** Records from a collection **
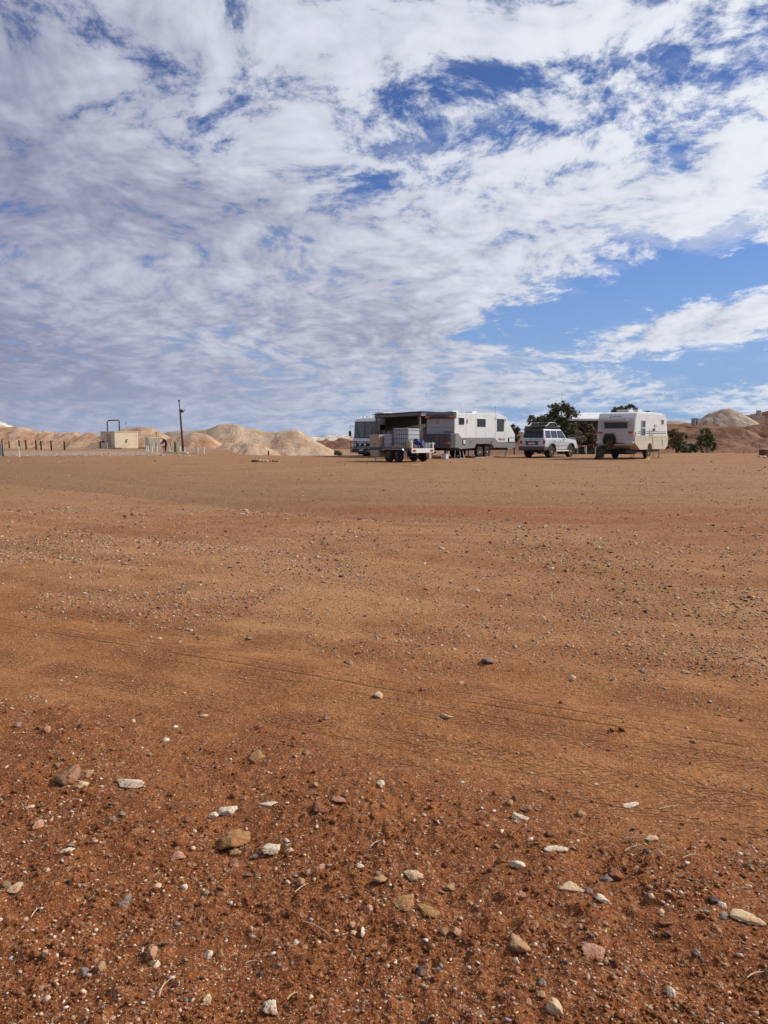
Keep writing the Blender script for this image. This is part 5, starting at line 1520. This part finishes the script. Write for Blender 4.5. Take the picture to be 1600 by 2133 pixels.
# ------------------------------------------------------------------ white roofed shed behind the trees
def shed_behind():
    p = at(1210, 900, 80); t = thing('shed', 'white roofed open shed half hidden behind trees, left of ribbed caravan', 'shed', (p.x, 80, gz(p.x, 80)), heading(90))
    zb = gz(p.x, 80); H = lambda py: at(1200, py, 80).z - zb
    MB().hexa([(-1.5, 0, H(875)), (6.8, 0, H(873)), (6.8, 4.5, H(857)), (-1.5, 4.5, H(859))], [(-1.5, 0, H(875) + .08), (6.8, 0, H(873) + .08), (6.8, 4.5, H(857) + .08), (-1.5, 4.5, H(859) + .08)]).build('roof', M_WHITEP, t)
    box('fascia', M_WHITEP, t, -1.5, 6.8, -.06, -.01, H(875) - .05, H(872))
    for x in (-1.3, 1.2, 3.9, 6.5): box('post', M_DKSTEEL, t, x - .06, x + .06, .1, .22, 0, H(876))
    box('back_wall', M_DKGREY, t, -1.3, 6.5, 4.2, 4.3, 0, H(868) - .1)
shed_behind()

# ------------------------------------------------------------------ bunting and posts by the trees
p0, p1, p2 = on_ground(1202, 945.5), on_ground(1221, 945.5), on_ground(1240, 944.5)
M_BLACKWOOD = paint('creosoted_timber', (.022, .016, .013), .85, dust=.12, spec=.15)
def post(name, label, p, h, r, mat, cat='post', group=None, lean=(0, 0), cap=None):
    z = gz(p.x, p.y)
    t = thing(name, label, cat, (p.x, p.y, z), 0, group)
    MB().tube([(0, 0, -.1), (lean[0] * h * .5, lean[1] * h * .5, h * .5), (lean[0] * h, lean[1] * h, h)], r, 8).build('shaft', mat, t, smooth=True)
    if cap: MB().tube([(lean[0] * h, lean[1] * h, h), (lean[0] * h, lean[1] * h, h + .02)], r * 1.15, 8).build('cap', cap, t)
    return t
t = post('marker_post', 'pale post with a striped white plate below the bunting', p1, .70, .045, M_OFFW)
pl = MB().box(-.16, -.02, -.06, -.03, .28, .58).build('plate', M_OFFW, t)
for z in (.32, .42, .50): MB().box(-.14, -.05, -.064, -.0605, z, z + .03).build('plate_mark', M_DKGREY, pl)
post('post', 'slim grey post right of the bunting, at the ribbed caravan corner', p2, .86, .035, M_OFFW, cap=M_STEEL)
b = thing('bunting_line', 'drooping red cord with small pink and red triangular flags', 'bunting', (p0.x, p0.y - .1, 0))
e0 = Vector((-.3, .1, .62)); e1 = Vector((p2.x - p0.x + .35, p2.y - p0.y + .1, .95))
MB().tube([e0.lerp(e1, s) - Vector((0, 0, .12 * math.sin(math.pi * s))) for s in np.linspace(0, 1, 9)], .012, 5).build('cord', M_REDT, b)
M_FLAG = paint('faded_pink_flag', (.52, .25, .21), .8, dust=.1)
for s in (.42, .75):
    q = e0.lerp(e1, s) - Vector((0, 0, .12 * math.sin(math.pi * s)))
    MB().prism([(q.x - .085, q.z), (q.x + .085, q.z + .01), (q.x, q.z - .17)], q.y - .008, q.y + .008).build('flag', M_FLAG, b)

# ------------------------------------------------------------------ works on the left: pump house, cabinet, pipes, bollards, pole, fence
def pump_house():
    c = Vector((-31.4, 90.0, 0)); z = gz(c.x, c.y)
    t = thing('pump_house', 'cream box-shaped pump house with flat roof on the left', 'building', (c.x, c.y, z), heading(45))
    box('walls', M_CREAMW, t, 0, 2.95, .0, 3.65, 0, 1.92, .05)
    box('roof', M_CREAMW, t, -.05, 3.0, -.05, 3.70, 1.922, 1.99, .02)
    d = box('door', M_BEIGE, t, -.03, .0, .9, 2.0, .05, 1.7); box('handle', M_BLACK, d, -.06, -.031, 1.75, 1.82, .82, .95)
    box('plinth', M_CONC, t, -.3, 3.3, -.3, 4.0, -.25, .0)
    g = box('meter_box', M_WHITEP, t, 1.45, 1.68, -.10, -.001, .88, 1.12, .01); box('meter_window', M_DKGREY, g, 1.50, 1.63, -.112, -.101, .98, 1.08)
    MB().tube([(1.5, -.06, .88), (1.42, -.06, .62)], .03, 6).build('conduit', M_DKSTEEL, t)
    MB().tube([(2.9, 2.5, 1.99), (2.9, 2.5, 2.6)], .04, 6).build('vent_pipe', M_BEIGE, t)
pump_house()
a0, a1 = at(224, 900, 95), at(249, 900, 95); zg_ = gz(a0.x, 95)
t = thing('pipe_arch', 'tall black square pipe arch rising behind the cream pump house', 'pipe', (a0.x, 95, zg_))
top = at(224, 876, 95).z - zg_; wd = a1.x - a0.x
MB().tube([(0, 0, top * .62), (0, 0, top - .12), (.12, 0, top), (wd - .12, 0, top + .05), (wd, 0, top - .08), (wd, 0, 0)], .075, 8).build('pipe', M_BLACK, t, smooth=True)
MB().tube([(0, 0, -.1), (0, 0, top * .62)], .07, 8).build('riser', M_OFFW, t, smooth=True)
p = on_ground(209, 934); t = thing('standpipe', 'short black elbow standpipe left of the cream pump house', 'pipe', (p.x, p.y, gz(p.x, p.y)))
MB().tube([(0, 0, -.05), (0, 0, .68), (.10, 0, .78), (.46, 0, .79)], .085, 8).build('pipe', M_BLACK, t, smooth=True); MB().tube([(.44, 0, .79), (.50, 0, .79)], .12, 10).build('flange', M_DKSTEEL, t)
M_CAB = paint('pale_green_sheet', (.62, .60, .47), .55, dust=.1)
def cabinet():
    p = at(322, 930, 86); z = gz(p.x, 86); h = at(322, 911, 86).z - z
    t = thing('ribbed_cabinet', 'pale green ribbed metal cabinet with a vent pipe behind the bollards', 'cabinet', (p.x, 86, z), heading(52))
    w = 13 * 86 / FPX
    bd = box('housing', M_CAB, t, -w, w, 0, 1.0, 0, h, .02)
    for i in range(9): x = -w + .06 + i * (2 * w - .12) / 8; box('rib', M_FAWN, bd, x - .025, x + .025, -.025, .0, .04, h - .04)
    MB().tube([(w * .62, .5, h), (w * .62, .5, h + .55)], .04, 6).tube([(w * .62 - .12, .5, h + .53), (w * .62 + .12, .5, h + .53)], .05, 6).build('vent_pipe', M_DKSTEEL, t)
cabinet()
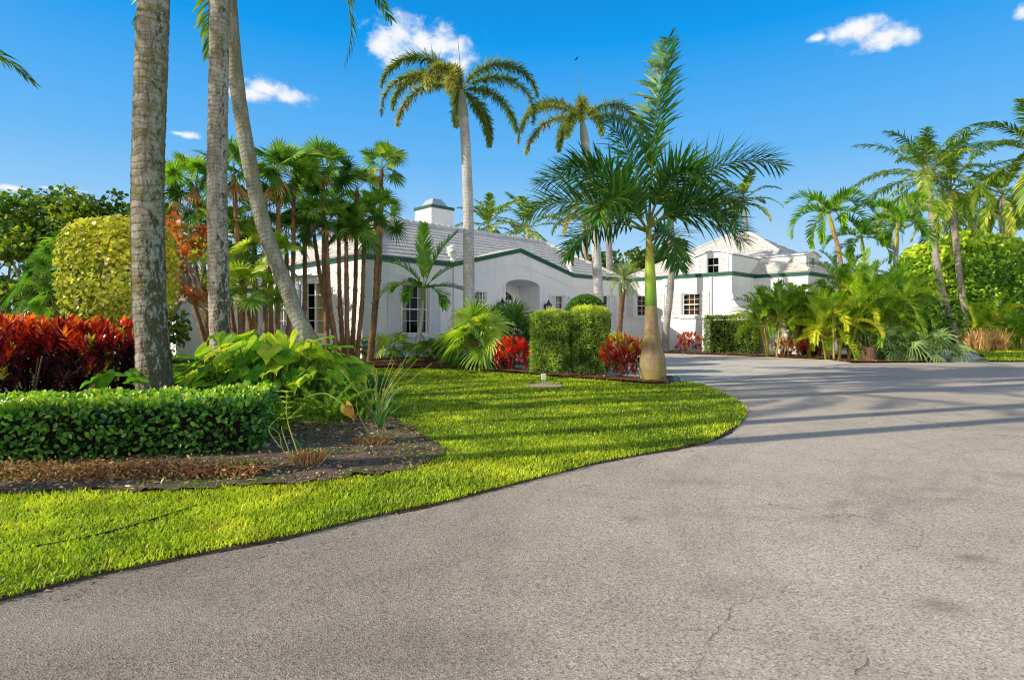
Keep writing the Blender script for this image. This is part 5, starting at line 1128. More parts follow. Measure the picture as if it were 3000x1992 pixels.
# topiary ball
t = thing('topiary_ball', 'dark round clipped topiary ball behind the square hedge', 'bush', (gx(1716, 18.6), 18.6, 0))
mb = MB(); c = np.array([gx(1716, 18.6), 18.6, 1.36]); n = 16000; d = nrm(rng.normal(size=(n, 3))); d[:, 2] = np.where(d[:, 2] < -.8, -d[:, 2], d[:, 2])
rr0 = np.array([.76, .76, .94]); P = c + d * rr0 * (1 - .12 * rng.random((n, 1)) ** 2)
mb.scatter(OVAL, P, nrm(d + rdir(n) * .9), nrm(d + rdir(n) * .5), rng.uniform(.04, .07, n), np.clip(.45 + .3 * d[:, 2] + rng.normal(0, .15, n), 0, 1))
mb.build('crown', M_BALL, t)
mb = MB(); mb.lathe(c, [(0.01, -.82), (.45, -.66), (.66, -.2), (.66, .2), (.48, .6), (.02, .8)], 16); mb.tube([on(c[0], c[1]), c], .05, 7); mb.build('trunk', M_DTWIG, t)
# crotons
M_CROTY = leafmat('yellow_croton_leaf', [(0, (.06, .10, .01)), (.6, (.22, .26, .015)), (.85, (.36, .30, .02)), (1, (.34, .12, .015))], .25, .3, .5)
def croton(label, x, Y, w_, dp, h, n, mat_, size=.17, v0=.5, group=None, toplight=.3, name='croton_bush', stem=8, zlo=.12):
    t = thing(name, label, 'bush', (x, Y, 0), group)
    mb = MB(); m = max(8, int(n / 12)); C0 = np.stack([x + rng.uniform(-w_ / 2, w_ / 2, m), Y + rng.uniform(-dp / 2, dp / 2, m), zlo * h + (1 - zlo) * h * rng.random(m) ** .75], -1)
    hx = 1 - .35 * ((C0[:, 0] - x) / (w_ / 2)) ** 2 + .28 * (vnoise(C0[:, 0] * 3.1 + 9, C0[:, 1] * 3.1, 8) - .5); C0[:, 2] = np.minimum(C0[:, 2], h * hx)
    k = 12; A = np.tile(np.arange(k) * 2.4, m) + rng.normal(0, .3, m * k); el = np.tile(np.linspace(1.25, -.15, k), m) + rng.normal(0, .2, m * k)
    lean = np.repeat(nrm(np.stack([(C0[:, 0] - x) / w_, (C0[:, 1] - Y) / dp, np.full(m, .55)], -1)), k, 0)
    D = nrm(np.stack([np.cos(el) * np.cos(A), np.cos(el) * np.sin(A), np.sin(el)], -1) + lean * .5)
    P = np.repeat(C0, k, 0) + D * .02 - np.stack([np.zeros(m * k), np.zeros(m * k), np.tile(np.linspace(0, .1, k), m)], -1)
    up = nrm(np.array([0, 0, 1.]) - D * D[:, 2:] + rdir(m * k) * .25)
    hz = np.repeat(C0[:, 2] / h, k)
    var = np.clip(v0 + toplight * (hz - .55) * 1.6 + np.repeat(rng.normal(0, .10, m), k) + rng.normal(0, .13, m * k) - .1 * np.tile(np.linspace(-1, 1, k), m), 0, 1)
    odd = np.repeat(rng.random(m) < .05, k) & (hz > .25)
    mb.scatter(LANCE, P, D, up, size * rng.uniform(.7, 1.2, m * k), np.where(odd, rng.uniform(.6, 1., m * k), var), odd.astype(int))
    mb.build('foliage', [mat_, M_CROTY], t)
    mb = MB(); stems(mb, x, Y, stem, h * .75, w_ * .38, .011); mb.build('stem', M_TWIG, t); return t
hx0, hy0 = -7.0, 9.2
croton('broad dark red croton bush with scarlet tips at the left behind the low hedge', -7.45, 8.9, 3.5, 1.5, 1.42, 9500, M_CROT, .155, .33, toplight=.78, stem=10)
croton('red and yellow-green croton bush beside the royal palm trunk', gx(1822, 14.5), 14.5, 1.05, .8, 1.08, 1500, M_CROTM, .15, .42, toplight=.45)
croton('small scarlet croton bush by the porch steps', gx(1500, 16.8), 16.8, 1.0, .7, .95, 1100, M_CROTR, .14, .5, toplight=.4)
croton('rust red croton bush by the white wing, near the downpipe', gx(2024, 27.9), 27.9, 1.25, .7, .95, 700, M_CROTM, .17, .42, 'small crotons at the wing')
croton('small rusty croton, left one of the pair near the courtyard gate', gx(2302, 24.3), 24.3, .72, .5, .75, 420, M_CROTM, .15, .42, 'small crotons at the wing')
croton('darker croton, right one of the pair near the courtyard gate', gx(2370, 23.7), 23.7, .85, .5, .85, 520, M_CROTM, .16, .36, 'small crotons at the wing')
# giant-leaved plant
hv, hf = [], []
prof = [(-.24, .26), (-.10, .44), (.12, .50), (.38, .44), (.64, .30), (.86, .13)]; midx = [0., .06, .22, .45, .70, .90]
V = []
for (sx, sy), mx_ in zip(prof, midx):
    V += [(mx_, 0, -.02), (sx, sy, .10 + .03 * ((len(V) // 3) % 2)), (sx, -sy, .10 + .03 * ((len(V) // 3 + 1) % 2)), ((mx_ + sx) / 2, sy * .5, .07), ((mx_ + sx) / 2, -sy * .5, .07)]
V.append((1.02, 0, -.10)); V = np.array(V); V[:, 2] -= .16 * np.clip(V[:, 0], 0, 1) ** 2; V[:, 2] -= .5 * np.abs(V[:, 1]) ** 2
Fq = []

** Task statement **
Select and copy every line from the records that includes the word "scatter".

** Exercise response **
mb.scatter(OVAL, P, nrm(d + rdir(n) * .9), nrm(d + rdir(n) * .5), rng.uniform(.04, .07, n), np.clip(.45 + .3 * d[:, 2] + rng.normal(0, .15, n), 0, 1))
    mb.scatter(LANCE, P, D, up, size * rng.uniform(.7, 1.2, m * k), np.where(odd, rng.uniform(.6, 1., m * k), var), odd.astype(int))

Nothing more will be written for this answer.